Postgresql – Huge database logging of event type rows and ways to optimize it

best practicesoptimizationpartitioningperformancepostgresql

We have a database that stores events. Events are generated at a 1000 per sec rate. We need to keep these events accessible for some years.
Usual use of these events is selecting some of them from the last 1-2 months.

Each event corresponds to a resource_id (estimated 5000).

Since just keeping all these in one table gets all maintenance and selects quite slow and resource consuming I was thinking on improving it in some ways:

a) separate every resource_id to each table. 5000+ tables. Selects from multiple resource_ids (maximum 100) will need some rewrite and unions or something.
b) separate every day to a different table. unions or something would be required when selects will require data from multiple days.
c) both the above (too extreme I think)
d) partitioning in someway on timestamp index and maybe even resource_id index.

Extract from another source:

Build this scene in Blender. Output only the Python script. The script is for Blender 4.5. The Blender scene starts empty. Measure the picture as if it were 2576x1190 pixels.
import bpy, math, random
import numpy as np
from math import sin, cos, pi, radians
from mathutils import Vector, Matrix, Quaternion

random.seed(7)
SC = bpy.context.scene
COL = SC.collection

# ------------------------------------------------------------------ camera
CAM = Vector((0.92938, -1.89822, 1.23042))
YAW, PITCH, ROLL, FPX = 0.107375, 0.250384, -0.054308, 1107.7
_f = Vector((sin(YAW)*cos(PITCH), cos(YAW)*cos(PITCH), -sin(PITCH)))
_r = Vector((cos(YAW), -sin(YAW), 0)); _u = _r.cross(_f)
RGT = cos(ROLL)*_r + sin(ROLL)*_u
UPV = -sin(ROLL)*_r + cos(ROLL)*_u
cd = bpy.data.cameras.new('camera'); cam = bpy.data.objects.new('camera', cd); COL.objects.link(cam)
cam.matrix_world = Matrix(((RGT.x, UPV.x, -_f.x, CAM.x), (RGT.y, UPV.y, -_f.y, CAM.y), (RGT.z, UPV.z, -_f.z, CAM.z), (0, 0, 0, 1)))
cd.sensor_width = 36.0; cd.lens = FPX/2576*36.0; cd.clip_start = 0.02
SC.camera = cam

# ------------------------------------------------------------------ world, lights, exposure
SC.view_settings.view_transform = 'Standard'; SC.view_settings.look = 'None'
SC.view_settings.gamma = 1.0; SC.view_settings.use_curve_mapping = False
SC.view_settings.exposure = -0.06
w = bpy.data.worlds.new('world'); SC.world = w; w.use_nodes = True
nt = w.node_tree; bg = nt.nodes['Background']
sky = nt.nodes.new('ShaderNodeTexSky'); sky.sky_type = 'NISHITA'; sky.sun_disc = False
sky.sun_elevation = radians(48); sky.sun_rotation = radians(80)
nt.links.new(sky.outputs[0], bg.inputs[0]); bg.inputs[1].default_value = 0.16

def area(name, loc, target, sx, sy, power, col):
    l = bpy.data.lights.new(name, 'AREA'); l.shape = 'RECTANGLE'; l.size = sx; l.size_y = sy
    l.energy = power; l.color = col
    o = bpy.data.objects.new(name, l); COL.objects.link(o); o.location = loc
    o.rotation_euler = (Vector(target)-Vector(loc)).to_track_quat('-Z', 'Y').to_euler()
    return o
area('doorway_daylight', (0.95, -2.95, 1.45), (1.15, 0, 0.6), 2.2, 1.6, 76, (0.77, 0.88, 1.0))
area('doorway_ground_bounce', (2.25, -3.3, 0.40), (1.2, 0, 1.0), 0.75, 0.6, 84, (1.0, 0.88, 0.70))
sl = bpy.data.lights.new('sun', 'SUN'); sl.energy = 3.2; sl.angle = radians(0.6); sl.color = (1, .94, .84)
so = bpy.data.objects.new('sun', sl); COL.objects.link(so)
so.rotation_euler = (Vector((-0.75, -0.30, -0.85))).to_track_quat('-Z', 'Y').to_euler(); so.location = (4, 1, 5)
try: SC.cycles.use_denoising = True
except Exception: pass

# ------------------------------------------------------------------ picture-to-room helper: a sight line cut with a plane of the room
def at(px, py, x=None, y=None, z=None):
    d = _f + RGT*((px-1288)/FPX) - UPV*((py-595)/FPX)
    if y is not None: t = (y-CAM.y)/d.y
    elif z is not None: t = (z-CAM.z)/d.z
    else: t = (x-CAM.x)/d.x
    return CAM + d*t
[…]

Is it worth it? Or "manual" partitioning of above suggestions is better?

The database is PostgreSQL.

Best Answer

We have something simular, ~5000 events per seconds. Tables are partitioned by month and we store 5 years of data. That gives us a 60 partitions, works fine. It runs on PostgreSQL version 9.1, works better than any older version when using partitions.

EXPLAIN and EXPLAIN ANALYZE are your best friends to get your queries right.